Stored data
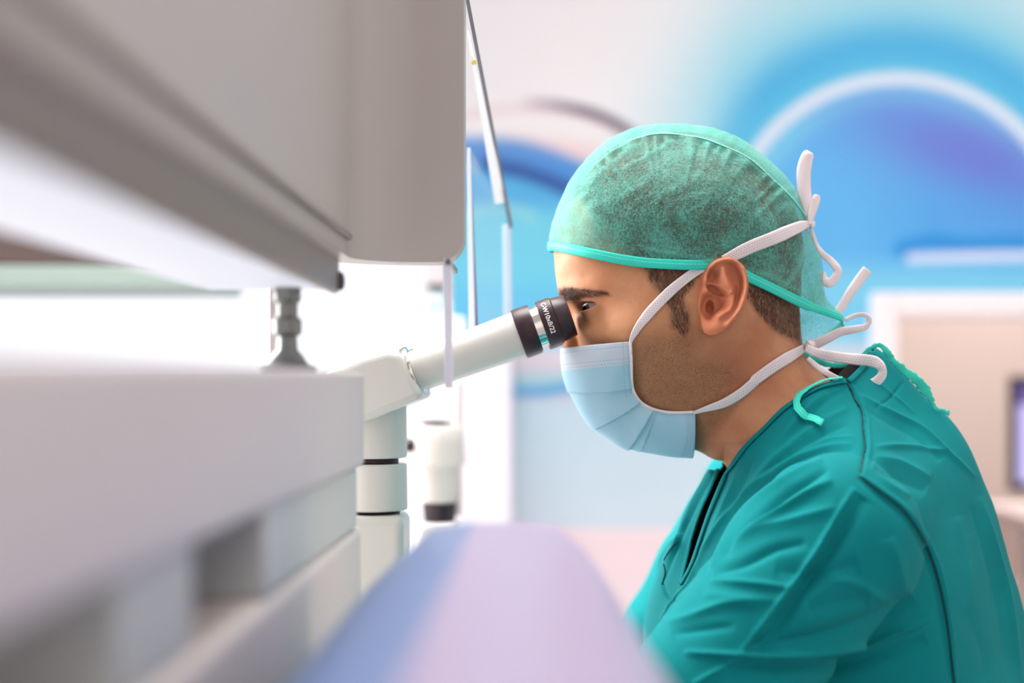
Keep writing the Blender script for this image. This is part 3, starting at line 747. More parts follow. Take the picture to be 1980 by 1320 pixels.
at = me.attributes.new('fold', 'FLOAT', 'POINT'); at.data.foreach_set('value', pl[used].astype(np.float32))
def cap_material():
    m = bpy.data.materials.new('sheer_green_nonwoven'); m.use_nodes = True; nt = m.node_tree; L = nt.links; b = nt.nodes['Principled BSDF']; out = nt.nodes['Material Output']
    b.inputs['Base Color'].default_value = lin((104,200,184))+(1,); b.inputs['Roughness'].default_value = .7; b.inputs['Sheen Weight'].default_value = .25
    tc = nt.nodes.new('ShaderNodeTexCoord')
    def noise(sc, det, dist=0, rot=None, stretch=None):
        n = nt.nodes.new('ShaderNodeTexNoise'); n.inputs['Scale'].default_value = sc; n.inputs['Detail'].default_value = det; n.inputs['Distortion'].default_value = dist
        if stretch:
            mp = nt.nodes.new('ShaderNodeMapping'); mp.inputs['Scale'].default_value = stretch; mp.inputs['Rotation'].default_value = rot
            L.new(tc.outputs['Object'], mp.inputs['Vector']); L.new(mp.outputs['Vector'], n.inputs['Vector'])
        else: L.new(tc.outputs['Object'], n.inputs['Vector'])
        return n.outputs['Fac']
    def mr(src, a, b_, c, d_):
        r = nt.nodes.new('ShaderNodeMapRange'); L.new(src, r.inputs['Value'])
        for k, x in zip(('From Min','From Max','To Min','To Max'), (a, b_, c, d_)): r.inputs[k].default_value = x
        return r.outputs['Result']
    def math_(op, a, c):
        n = nt.nodes.new('ShaderNodeMath'); n.operation = op
        for i, x in enumerate((a, c)):
            if isinstance(x, (int, float)): n.inputs[i].default_value = x
            else: L.new(x, n.inputs[i])
        return n.outputs[0]
    fa = nt.nodes.new('ShaderNodeAttribute'); fa.attribute_name = 'fold'; fold_ = fa.outputs['Fac']
    blot = mr(noise(30, 6, .8), .30, .70, -.20, .24)
    f1 = mr(noise(380, 2, 3, (0, .6, 0), (1, 1, .3)), .35, .65, -.17, .17)
    f2 = mr(noise(380, 2, 3, (0, -.7, 0), (.3, 1, 1)), .35, .65, -.17, .17)
    cov = math_('ADD', math_('ADD', blot, f1), math_('ADD', math_('ADD', f2, .42), math_('MULTIPLY', fold_, .42))); cov = math_('MINIMUM', math_('MAXIMUM', cov, .12), .97)
    tr = nt.nodes.new('ShaderNodeBsdfTransparent'); tl = nt.nodes.new('ShaderNodeBsdfTranslucent'); tl.inputs['Color'].default_value = lin((110,215,196))+(1,)
    m1 = nt.nodes.new('ShaderNodeMixShader'); m1.inputs[0].default_value = .35; L.new(b.outputs[0], m1.inputs[1]); L.new(tl.outputs[0], m1.inputs[2])
    m2 = nt.nodes.new('ShaderNodeMixShader'); L.new(cov, m2.inputs[0]); L.new(tr.outputs[0], m2.inputs[1]); L.new(m1.outputs[0], m2.inputs[2]); L.new(m2.outputs[0], out.inputs['Surface'])
    bp = nt.nodes.new('ShaderNodeBump'); bp.inputs['Strength'].default_value = .3; bp.inputs['Distance'].default_value = .0008; L.new(f1, bp.inputs['Height']); L.new(bp.outputs[0], b.inputs['Normal'])
    return m
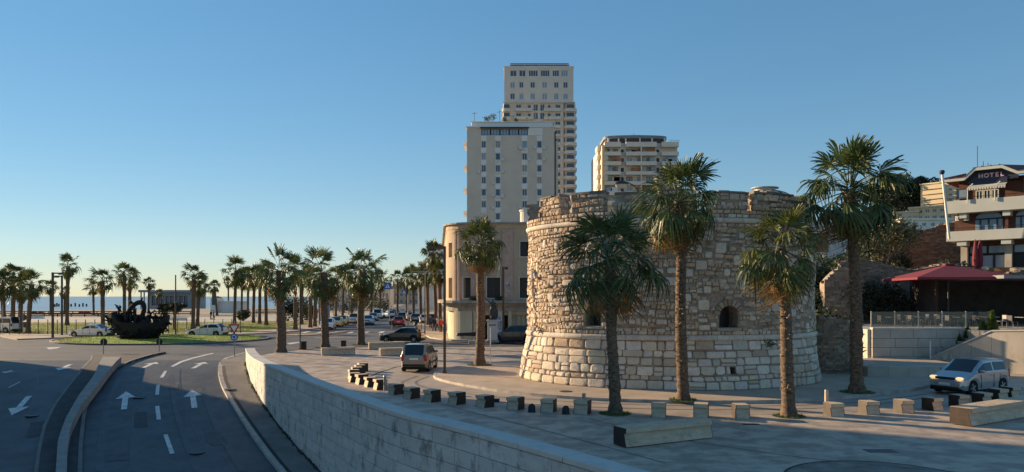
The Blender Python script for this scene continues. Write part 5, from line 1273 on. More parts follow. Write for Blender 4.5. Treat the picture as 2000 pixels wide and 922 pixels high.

## Task brief:
Extract from the material all lines containing the string "parts".

## Written solution:
Keep writing the Blender script for this image. This is part 3, starting at line 747. More parts follow. Take the picture to be 1980 by 1320 pixels.
The Blender Python script for this scene continues. Write part 5, from line 1273 on. More parts follow. Write for Blender 4.5. Treat the picture as 2000 pixels wide and 922 pixels high.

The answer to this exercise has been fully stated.